**SOURCE MATERIAL**
..............................
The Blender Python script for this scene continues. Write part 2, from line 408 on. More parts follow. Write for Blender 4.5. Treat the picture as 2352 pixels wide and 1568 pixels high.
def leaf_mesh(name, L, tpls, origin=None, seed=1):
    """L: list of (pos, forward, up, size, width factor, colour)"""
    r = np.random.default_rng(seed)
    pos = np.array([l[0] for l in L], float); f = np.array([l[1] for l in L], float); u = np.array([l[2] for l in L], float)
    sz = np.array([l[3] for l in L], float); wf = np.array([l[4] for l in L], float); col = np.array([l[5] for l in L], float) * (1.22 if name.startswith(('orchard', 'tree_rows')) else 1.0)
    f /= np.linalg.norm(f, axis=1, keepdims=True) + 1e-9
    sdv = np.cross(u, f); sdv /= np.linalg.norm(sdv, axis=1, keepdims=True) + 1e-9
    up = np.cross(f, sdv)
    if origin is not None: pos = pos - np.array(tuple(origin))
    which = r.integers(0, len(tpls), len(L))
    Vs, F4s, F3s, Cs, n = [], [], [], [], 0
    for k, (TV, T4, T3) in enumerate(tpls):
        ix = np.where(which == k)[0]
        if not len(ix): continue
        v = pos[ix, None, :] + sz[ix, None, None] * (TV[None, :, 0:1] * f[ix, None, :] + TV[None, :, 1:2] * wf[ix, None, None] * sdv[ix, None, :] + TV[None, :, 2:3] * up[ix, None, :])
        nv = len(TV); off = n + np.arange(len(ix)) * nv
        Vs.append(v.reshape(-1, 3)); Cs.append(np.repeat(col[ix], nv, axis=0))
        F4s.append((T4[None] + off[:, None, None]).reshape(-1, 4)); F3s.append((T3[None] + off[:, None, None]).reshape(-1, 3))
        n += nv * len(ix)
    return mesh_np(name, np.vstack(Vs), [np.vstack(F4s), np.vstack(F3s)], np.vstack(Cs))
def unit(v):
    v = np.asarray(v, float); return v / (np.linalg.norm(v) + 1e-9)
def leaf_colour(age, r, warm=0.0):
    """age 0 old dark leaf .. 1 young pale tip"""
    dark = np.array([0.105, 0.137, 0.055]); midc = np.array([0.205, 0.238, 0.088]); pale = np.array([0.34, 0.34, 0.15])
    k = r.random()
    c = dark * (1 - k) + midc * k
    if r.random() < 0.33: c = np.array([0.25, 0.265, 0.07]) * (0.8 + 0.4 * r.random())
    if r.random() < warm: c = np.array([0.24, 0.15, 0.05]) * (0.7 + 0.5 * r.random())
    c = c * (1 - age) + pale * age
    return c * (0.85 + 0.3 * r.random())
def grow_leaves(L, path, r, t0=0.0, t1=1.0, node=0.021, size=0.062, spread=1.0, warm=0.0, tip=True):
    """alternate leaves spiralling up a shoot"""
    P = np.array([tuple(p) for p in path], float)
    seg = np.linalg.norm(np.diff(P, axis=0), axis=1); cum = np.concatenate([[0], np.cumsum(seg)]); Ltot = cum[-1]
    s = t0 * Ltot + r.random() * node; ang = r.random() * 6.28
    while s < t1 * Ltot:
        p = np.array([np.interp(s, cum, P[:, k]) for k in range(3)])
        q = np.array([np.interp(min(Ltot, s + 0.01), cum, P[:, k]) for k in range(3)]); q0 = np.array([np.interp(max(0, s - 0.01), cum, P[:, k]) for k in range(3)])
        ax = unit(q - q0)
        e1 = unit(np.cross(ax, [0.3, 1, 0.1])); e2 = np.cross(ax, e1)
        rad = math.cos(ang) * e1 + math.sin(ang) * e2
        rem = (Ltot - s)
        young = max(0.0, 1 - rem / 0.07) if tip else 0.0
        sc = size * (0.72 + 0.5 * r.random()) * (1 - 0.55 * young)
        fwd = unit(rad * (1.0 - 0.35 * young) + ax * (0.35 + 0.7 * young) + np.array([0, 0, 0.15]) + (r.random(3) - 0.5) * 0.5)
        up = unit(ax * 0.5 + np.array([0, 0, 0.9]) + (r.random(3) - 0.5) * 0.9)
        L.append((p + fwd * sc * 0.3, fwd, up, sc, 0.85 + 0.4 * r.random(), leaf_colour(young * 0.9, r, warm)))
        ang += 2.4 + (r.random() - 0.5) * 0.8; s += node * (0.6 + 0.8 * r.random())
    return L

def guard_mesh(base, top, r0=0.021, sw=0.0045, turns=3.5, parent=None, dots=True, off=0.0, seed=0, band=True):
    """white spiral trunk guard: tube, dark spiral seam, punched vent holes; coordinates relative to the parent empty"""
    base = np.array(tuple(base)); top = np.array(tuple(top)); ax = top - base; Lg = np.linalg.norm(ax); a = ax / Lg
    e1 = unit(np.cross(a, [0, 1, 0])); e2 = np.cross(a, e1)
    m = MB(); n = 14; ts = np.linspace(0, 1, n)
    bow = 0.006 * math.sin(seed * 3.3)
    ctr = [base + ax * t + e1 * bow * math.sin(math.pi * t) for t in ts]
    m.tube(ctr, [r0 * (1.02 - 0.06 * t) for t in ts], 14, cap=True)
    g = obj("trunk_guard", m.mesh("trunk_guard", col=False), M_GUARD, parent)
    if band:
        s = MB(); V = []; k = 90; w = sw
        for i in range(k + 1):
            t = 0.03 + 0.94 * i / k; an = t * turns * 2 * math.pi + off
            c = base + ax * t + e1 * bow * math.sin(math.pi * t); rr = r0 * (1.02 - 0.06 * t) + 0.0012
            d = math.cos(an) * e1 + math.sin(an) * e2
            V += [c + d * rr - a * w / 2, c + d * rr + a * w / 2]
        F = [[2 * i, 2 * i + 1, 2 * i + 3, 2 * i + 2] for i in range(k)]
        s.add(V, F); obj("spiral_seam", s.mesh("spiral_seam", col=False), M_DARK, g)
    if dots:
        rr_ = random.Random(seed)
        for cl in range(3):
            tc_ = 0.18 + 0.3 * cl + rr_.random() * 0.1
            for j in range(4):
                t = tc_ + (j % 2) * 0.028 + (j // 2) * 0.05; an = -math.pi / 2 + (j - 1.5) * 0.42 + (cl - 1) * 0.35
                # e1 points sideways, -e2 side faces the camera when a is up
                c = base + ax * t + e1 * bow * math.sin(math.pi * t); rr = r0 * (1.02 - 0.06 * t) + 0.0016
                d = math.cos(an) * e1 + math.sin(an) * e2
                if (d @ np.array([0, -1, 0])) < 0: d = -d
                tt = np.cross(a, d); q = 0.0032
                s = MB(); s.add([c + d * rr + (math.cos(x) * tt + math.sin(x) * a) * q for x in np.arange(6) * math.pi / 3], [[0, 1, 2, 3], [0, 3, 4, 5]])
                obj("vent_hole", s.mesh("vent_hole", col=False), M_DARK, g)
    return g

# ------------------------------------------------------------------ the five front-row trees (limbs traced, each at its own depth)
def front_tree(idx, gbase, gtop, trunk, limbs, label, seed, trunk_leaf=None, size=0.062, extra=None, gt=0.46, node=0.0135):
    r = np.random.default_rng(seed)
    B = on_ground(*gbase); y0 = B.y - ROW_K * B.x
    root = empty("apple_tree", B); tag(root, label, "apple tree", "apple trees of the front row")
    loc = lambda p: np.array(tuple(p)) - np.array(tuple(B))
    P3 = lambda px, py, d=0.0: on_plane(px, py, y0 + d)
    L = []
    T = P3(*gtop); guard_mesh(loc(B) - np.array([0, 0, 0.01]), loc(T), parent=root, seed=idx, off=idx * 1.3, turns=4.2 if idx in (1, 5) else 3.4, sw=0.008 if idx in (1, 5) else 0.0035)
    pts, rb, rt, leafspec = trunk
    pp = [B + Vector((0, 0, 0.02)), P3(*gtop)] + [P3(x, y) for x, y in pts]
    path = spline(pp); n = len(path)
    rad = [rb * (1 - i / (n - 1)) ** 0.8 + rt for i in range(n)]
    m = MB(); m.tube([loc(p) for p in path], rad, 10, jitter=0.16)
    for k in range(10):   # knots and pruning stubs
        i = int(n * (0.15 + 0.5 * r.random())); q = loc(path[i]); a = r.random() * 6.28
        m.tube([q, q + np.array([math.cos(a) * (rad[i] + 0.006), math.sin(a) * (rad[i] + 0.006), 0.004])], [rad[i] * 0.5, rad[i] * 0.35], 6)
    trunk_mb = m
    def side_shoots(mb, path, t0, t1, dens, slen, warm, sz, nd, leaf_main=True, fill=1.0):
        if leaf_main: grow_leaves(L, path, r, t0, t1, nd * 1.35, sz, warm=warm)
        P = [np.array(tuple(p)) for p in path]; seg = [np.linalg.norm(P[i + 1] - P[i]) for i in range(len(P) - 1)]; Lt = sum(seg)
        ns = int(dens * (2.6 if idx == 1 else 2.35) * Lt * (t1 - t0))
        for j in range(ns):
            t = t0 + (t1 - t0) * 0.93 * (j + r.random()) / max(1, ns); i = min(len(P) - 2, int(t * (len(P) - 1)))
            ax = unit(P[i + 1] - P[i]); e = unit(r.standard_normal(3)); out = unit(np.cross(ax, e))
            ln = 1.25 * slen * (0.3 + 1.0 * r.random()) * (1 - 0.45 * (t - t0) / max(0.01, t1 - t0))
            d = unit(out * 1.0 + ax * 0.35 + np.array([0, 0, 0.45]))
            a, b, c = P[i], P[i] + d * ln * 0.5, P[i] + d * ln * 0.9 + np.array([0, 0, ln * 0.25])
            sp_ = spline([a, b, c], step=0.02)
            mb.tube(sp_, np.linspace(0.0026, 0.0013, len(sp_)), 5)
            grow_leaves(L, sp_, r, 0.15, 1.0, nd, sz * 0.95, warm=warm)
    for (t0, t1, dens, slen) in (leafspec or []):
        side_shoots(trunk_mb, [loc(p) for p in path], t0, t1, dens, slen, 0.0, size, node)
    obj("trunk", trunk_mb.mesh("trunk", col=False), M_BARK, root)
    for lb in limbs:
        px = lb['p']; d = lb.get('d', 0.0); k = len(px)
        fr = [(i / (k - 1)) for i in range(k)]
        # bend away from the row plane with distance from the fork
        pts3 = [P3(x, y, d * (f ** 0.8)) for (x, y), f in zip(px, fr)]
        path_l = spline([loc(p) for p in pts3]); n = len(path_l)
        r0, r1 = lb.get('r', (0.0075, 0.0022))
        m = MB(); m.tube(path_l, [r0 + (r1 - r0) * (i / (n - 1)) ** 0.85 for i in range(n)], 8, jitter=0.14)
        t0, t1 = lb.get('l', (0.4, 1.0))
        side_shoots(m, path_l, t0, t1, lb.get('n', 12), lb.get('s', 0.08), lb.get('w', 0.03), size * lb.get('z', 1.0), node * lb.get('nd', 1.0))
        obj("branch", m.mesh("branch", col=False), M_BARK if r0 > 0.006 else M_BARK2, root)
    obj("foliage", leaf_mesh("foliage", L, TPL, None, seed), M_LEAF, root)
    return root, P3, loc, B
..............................
Give a single number: the count of lines above that include the word "from".

**COMPLETE RESPONSE**
2